Take the lines of the data below from the very first through the line containing "scn.camera = cam" and output them exactly, pictures excluded.

....

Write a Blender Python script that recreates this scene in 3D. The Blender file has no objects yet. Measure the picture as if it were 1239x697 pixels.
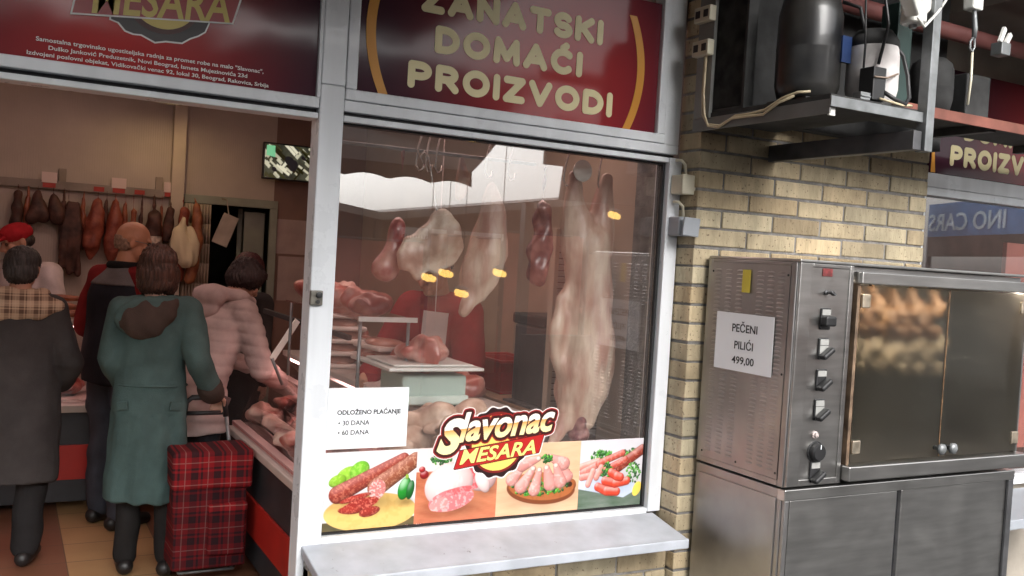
import bpy, bmesh, math, random
import numpy as np
from mathutils import Vector, Matrix, Euler

random.seed(7); RNG = np.random.default_rng(7)
scn = bpy.context.scene
COL = scn.collection
R = math.radians

# ------------------------------------------------------------------ camera
cam_d = bpy.data.cameras.new('camera'); cam = bpy.data.objects.new('camera', cam_d); COL.objects.link(cam)
cam_d.sensor_width = 36; cam_d.lens = 36 * 1134.27 / 1239; cam_d.clip_end = 500; cam_d.clip_start = .02
yaw, pitch, roll = R(28.539), R(-1.783), R(3.400)
fw = Vector((math.sin(yaw) * math.cos(pitch), math.cos(yaw) * math.cos(pitch), math.sin(pitch)))
rt = Vector((math.cos(yaw), -math.sin(yaw), 0)); up = rt.cross(fw)
r2 = rt * math.cos(roll) + up * math.sin(roll); u2 = -rt * math.sin(roll) + up * math.cos(roll)
M = Matrix((r2, u2, -fw)).transposed().to_4x4(); M.translation = (0, 0, 1.65)
cam.matrix_world = M
scn.camera = cam

# ------------------------------------------------------------------ world, sun, exposure
SUN_EL, SUN_AZ = R(36), R(180)
W = bpy.data.worlds.new('World'); scn.world = W; W.use_nodes = True
nt = W.node_tree; bg = nt.nodes['Background']
sky = nt.nodes.new('ShaderNodeTexSky'); sky.sky_type = 'NISHITA'; sky.sun_disc = False
sky.sun_elevation = SUN_EL; sky.sun_rotation = SUN_AZ; sky.dust_density = 5.0; sky.air_density = 1.0
hsv = nt.nodes.new('ShaderNodeHueSaturation'); hsv.inputs['Saturation'].default_value = .16
nt.links.new(sky.outputs[0], hsv.inputs['Color']); nt.links.new(hsv.outputs[0], bg.inputs[0])
bg.inputs[1].default_value = .15
sd = bpy.data.lights.new('sun', 'SUN'); sd.energy = .5; sd.angle = R(35); sd.color = (1, .97, .92)
sun = bpy.data.objects.new('sun', sd); COL.objects.link(sun)
sun_dir = Vector((math.sin(SUN_AZ) * math.cos(SUN_EL), math.cos(SUN_AZ) * math.cos(SUN_EL), math.sin(SUN_EL)))
sun.rotation_euler = sun_dir.to_track_quat('Z', 'Y').to_euler()
scn.view_settings.view_transform = 'Standard'; scn.view_settings.look = 'None'
scn.view_settings.gamma = 1; scn.view_settings.use_curve_mapping = False
scn.view_settings.exposure = 1.45
scn.cycles.use_denoising = True
scn.cycles.max_bounces = 8; scn.cycles.diffuse_bounces = 3; scn.cycles.glossy_bounces = 3
scn.cycles.transparent_max_bounces = 16; scn.cycles.transmission_bounces = 4
scn.cycles.caustics_reflective = False; scn.cycles.caustics_refractive = False
scn.cycles.sample_clamp_indirect = 4

# ------------------------------------------------------------------ helpers
def lin(r, g, b):
    f = lambda v: ((v / 255 + .055) / 1.055) ** 2.4 if v > 10 else v / 255 / 12.92
    return (f(r), f(g), f(b))

def pbr(name, col, rough=.6, metal=0., var=.18, vs=6., col2=None, bump=0., bs=60., spec=.5, coat=0., stretch=(1, 1, 1), lo=.35, hi=.65, emit=None, smudge=0.):
    m = bpy.data.materials.new(name); m.use_nodes = True; n = m.node_tree; b = n.nodes['Principled BSDF']
    b.inputs['Roughness'].default_value = rough; b.inputs['Metallic'].default_value = metal
    b.inputs['Specular IOR Level'].default_value = spec; b.inputs['Coat Weight'].default_value = coat
    tc = n.nodes.new('ShaderNodeTexCoord'); mp = n.nodes.new('ShaderNodeMapping'); mp.inputs['Scale'].default_value = stretch
    n.links.new(tc.outputs['Object'], mp.inputs[0])
    nz = n.nodes.new('ShaderNodeTexNoise'); nz.inputs['Scale'].default_value = vs; nz.inputs['Detail'].default_value = 5
    n.links.new(mp.outputs[0], nz.inputs['Vector'])
    rp = n.nodes.new('ShaderNodeValToRGB'); rp.color_ramp.elements[0].position = lo; rp.color_ramp.elements[1].position = hi
    a = tuple(max(0, c * (1 - var)) for c in col); d = col2 if col2 else tuple(min(1, c * (1 + var)) for c in col)
    rp.color_ramp.elements[0].color = (*a, 1); rp.color_ramp.elements[1].color = (*d, 1)
    n.links.new(nz.outputs['Fac'], rp.inputs[0]); n.links.new(rp.outputs[0], b.inputs['Base Color'])
    if bump:
        nb = n.nodes.new('ShaderNodeTexNoise'); nb.inputs['Scale'].default_value = bs; nb.inputs['Detail'].default_value = 4
        n.links.new(mp.outputs[0], nb.inputs['Vector'])
        bp = n.nodes.new('ShaderNodeBump'); bp.inputs['Strength'].default_value = bump; bp.inputs['Distance'].default_value = .01
        n.links.new(nb.outputs['Fac'], bp.inputs['Height']); n.links.new(bp.outputs[0], b.inputs['Normal'])
    if smudge:
        n2 = n.nodes.new('ShaderNodeTexNoise'); n2.inputs['Scale'].default_value = 7; n2.inputs['Detail'].default_value = 7; n2.inputs['Roughness'].default_value = .65
        mr = n.nodes.new('ShaderNodeMapRange'); mr.inputs[1].default_value = .35; mr.inputs[2].default_value = .7; mr.inputs[3].default_value = max(.05, rough - smudge); mr.inputs[4].default_value = rough + smudge
        n.links.new(tc.outputs['Object'], n2.inputs['Vector']); n.links.new(n2.outputs['Fac'], mr.inputs[0]); n.links.new(mr.outputs[0], b.inputs['Roughness'])
    if emit:
        b.inputs['Emission Color'].default_value = (*emit[0], 1); b.inputs['Emission Strength'].default_value = emit[1]
    return m

def mathn(n, op, a, b=None):
    x = n.nodes.new('ShaderNodeMath'); x.operation = op
    for i, v in enumerate((a, b)):
        if v is None: continue
        if isinstance(v, (int, float)): x.inputs[i].default_value = v
        else: n.links.new(v, x.inputs[i])
    return x.outputs[0]

def glass_mat(name, ior=1.55, tint=(1, 1, 1), dirt=0., dirt_col=(.3, .25, .18), rough=0., ds=5., haze=0.):
    m = bpy.data.materials.new(name); m.use_nodes = True; n = m.node_tree
    for x in list(n.nodes): n.nodes.remove(x)
    out = n.nodes.new('ShaderNodeOutputMaterial'); tr = n.nodes.new('ShaderNodeBsdfRefraction' if haze else 'ShaderNodeBsdfTransparent'); tr.inputs[0].default_value = (*tint, 1)
    if haze: tr.inputs['Roughness'].default_value = haze; tr.inputs['IOR'].default_value = 1.09
    gl = n.nodes.new('ShaderNodeBsdfGlossy'); gl.inputs['Roughness'].default_value = rough; gl.inputs[0].default_value = (1, 1, 1, 1)
    ge = n.nodes.new('ShaderNodeNewGeometry'); vm = n.nodes.new('ShaderNodeVectorMath'); vm.operation = 'DOT_PRODUCT'
    n.links.new(ge.outputs['Incoming'], vm.inputs[0]); n.links.new(ge.outputs['Normal'], vm.inputs[1])
    f0 = ((ior - 1) / (ior + 1)) ** 2      # Schlick reflectance of each face of the pane, the same from both sides
    fr = mathn(n, 'ADD', mathn(n, 'MULTIPLY', mathn(n, 'POWER', mathn(n, 'SUBTRACT', 1.0, mathn(n, 'ABSOLUTE', vm.outputs['Value'])), 5.0), 1 - f0), f0)
    mx = n.nodes.new('ShaderNodeMixShader'); n.links.new(fr, mx.inputs[0])
    n.links.new(gl.outputs[0], mx.inputs[2])
    if dirt:
        df = n.nodes.new('ShaderNodeBsdfDiffuse'); df.inputs[0].default_value = (*dirt_col, 1)
        m2 = n.nodes.new('ShaderNodeMixShader'); tc = n.nodes.new('ShaderNodeTexCoord')
        nz = n.nodes.new('ShaderNodeTexNoise'); nz.inputs['Scale'].default_value = ds; nz.inputs['Detail'].default_value = 5
        mr = n.nodes.new('ShaderNodeMapRange'); mr.inputs[1].default_value = .3; mr.inputs[2].default_value = .75
        mr.inputs[3].default_value = dirt * .55; mr.inputs[4].default_value = dirt * 1.4
        n.links.new(tc.outputs['Object'], nz.inputs['Vector']); n.links.new(nz.outputs['Fac'], mr.inputs[0]); n.links.new(mr.outputs[0], m2.inputs[0])
        n.links.new(tr.outputs[0], m2.inputs[1]); n.links.new(df.outputs[0], m2.inputs[2]); n.links.new(m2.outputs[0], mx.inputs[1])
    else:
        n.links.new(tr.outputs[0], mx.inputs[1])
    n.links.new(mx.outputs[0], out.inputs[0])
    return m

def vcol_mat(name, rough=.35, emit=0., coat=.3):
    m = bpy.data.materials.new(name); m.use_nodes = True; n = m.node_tree; b = n.nodes['Principled BSDF']
    at = n.nodes.new('ShaderNodeAttribute'); at.attribute_name = 'Col'
    n.links.new(at.outputs['Color'], b.inputs['Base Color']); b.inputs['Roughness'].default_value = rough; b.inputs['Coat Weight'].default_value = coat
    if emit:
        n.links.new(at.outputs['Color'], b.inputs['Emission Color']); b.inputs['Emission Strength'].default_value = emit
    return m

def plaid_mat(name, base, dark, line, su, axis_u='X', axis_v='Z', rough=.9, kdark=.5):
    """woven check: dark bands and fine pale lines across two axes"""
    m = bpy.data.materials.new(name); m.use_nodes = True; n = m.node_tree; b = n.nodes['Principled BSDF']; b.inputs['Roughness'].default_value = rough
    b.inputs['Specular IOR Level'].default_value = .15
    tc = n.nodes.new('ShaderNodeTexCoord'); sp = n.nodes.new('ShaderNodeSeparateXYZ'); n.links.new(tc.outputs['Object'], sp.inputs[0])
    def band(ax, freq, lo, hi):
        f = mathn(n, 'FRACT', mathn(n, 'MULTIPLY', sp.outputs[ax], freq))
        return mathn(n, 'MULTIPLY', mathn(n, 'GREATER_THAN', f, lo), mathn(n, 'LESS_THAN', f, hi))
    U = n.nodes.new('ShaderNodeMix'); U.data_type = 'RGBA'
    du = mathn(n, 'ADD', band(axis_u, su, .0, .32), band(axis_u, su, .42, .52)); dv = mathn(n, 'ADD', band(axis_v, su, .0, .32), band(axis_v, su, .42, .52))
    d = mathn(n, 'MULTIPLY', mathn(n, 'ADD', du, dv), kdark)
    n.links.new(d, U.inputs['Factor']); U.inputs[6].default_value = (*base, 1); U.inputs[7].default_value = (*dark, 1)
    L = n.nodes.new('ShaderNodeMix'); L.data_type = 'RGBA'
    ln = mathn(n, 'MULTIPLY', mathn(n, 'MAXIMUM', band(axis_u, su, .73, .77), band(axis_v, su, .73, .77)), .38)
    n.links.new(ln, L.inputs['Factor']); n.links.new(U.outputs[2], L.inputs[6]); L.inputs[7].default_value = (*line, 1)
    n.links.new(L.outputs[2], b.inputs['Base Color'])
    return m

def children_of(o): return [c for c in bpy.data.objects if c.parent == o]
def wloc(o):
    v = Vector((0, 0, 0))
    while o is not None: v = v + o.location; o = o.parent
    return v
def tag(o, label=None, cat=None, group=None, kind=None):
    if label: o['label'] = label
    if cat: o['category'] = cat
    if group: o['group'] = group
    if kind: o['kind'] = kind
    return o
def empty(name, loc, label, cat, group=None):
    o = bpy.data.objects.new(name, None); COL.objects.link(o); o.location = loc; o.empty_display_size = .05
    return tag(o, label, cat, group)
def copy_tree(o, parent=None):
    c = o.copy(); COL.objects.link(c); c.parent = parent
    for ch in children_of(o): copy_tree(ch, c)
    return c

def sphere_vf(seg=16, rings=10):
    v = [(0, 0, 1)]; f = []
    for i in range(1, rings):
        t = math.pi * i / rings
        for j in range(seg):
            p = 2 * math.pi * j / seg; v.append((math.sin(t) * math.cos(p), math.sin(t) * math.sin(p), math.cos(t)))
    v.append((0, 0, -1)); last = len(v) - 1
    for j in range(seg): f.append((0, 1 + j, 1 + (j + 1) % seg))
    for i in range(rings - 2):
        a = 1 + i * seg
        for j in range(seg): f.append((a + j, a + seg + j, a + seg + (j + 1) % seg, a + (j + 1) % seg))
    a = 1 + (rings - 2) * seg
    for j in range(seg): f.append((a + j, last, a + (j + 1) % seg))
    return np.array(v), f
SPH = sphere_vf()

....

__WRITTEN SOLUTION__
Write a Blender Python script that recreates this scene in 3D. The Blender file has no objects yet. Measure the picture as if it were 1239x697 pixels.
import bpy, bmesh, math, random
import numpy as np
from mathutils import Vector, Matrix, Euler

random.seed(7); RNG = np.random.default_rng(7)
scn = bpy.context.scene
COL = scn.collection
R = math.radians

# ------------------------------------------------------------------ camera
cam_d = bpy.data.cameras.new('camera'); cam = bpy.data.objects.new('camera', cam_d); COL.objects.link(cam)
cam_d.sensor_width = 36; cam_d.lens = 36 * 1134.27 / 1239; cam_d.clip_end = 500; cam_d.clip_start = .02
yaw, pitch, roll = R(28.539), R(-1.783), R(3.400)
fw = Vector((math.sin(yaw) * math.cos(pitch), math.cos(yaw) * math.cos(pitch), math.sin(pitch)))
rt = Vector((math.cos(yaw), -math.sin(yaw), 0)); up = rt.cross(fw)
r2 = rt * math.cos(roll) + up * math.sin(roll); u2 = -rt * math.sin(roll) + up * math.cos(roll)
M = Matrix((r2, u2, -fw)).transposed().to_4x4(); M.translation = (0, 0, 1.65)
cam.matrix_world = M
scn.camera = cam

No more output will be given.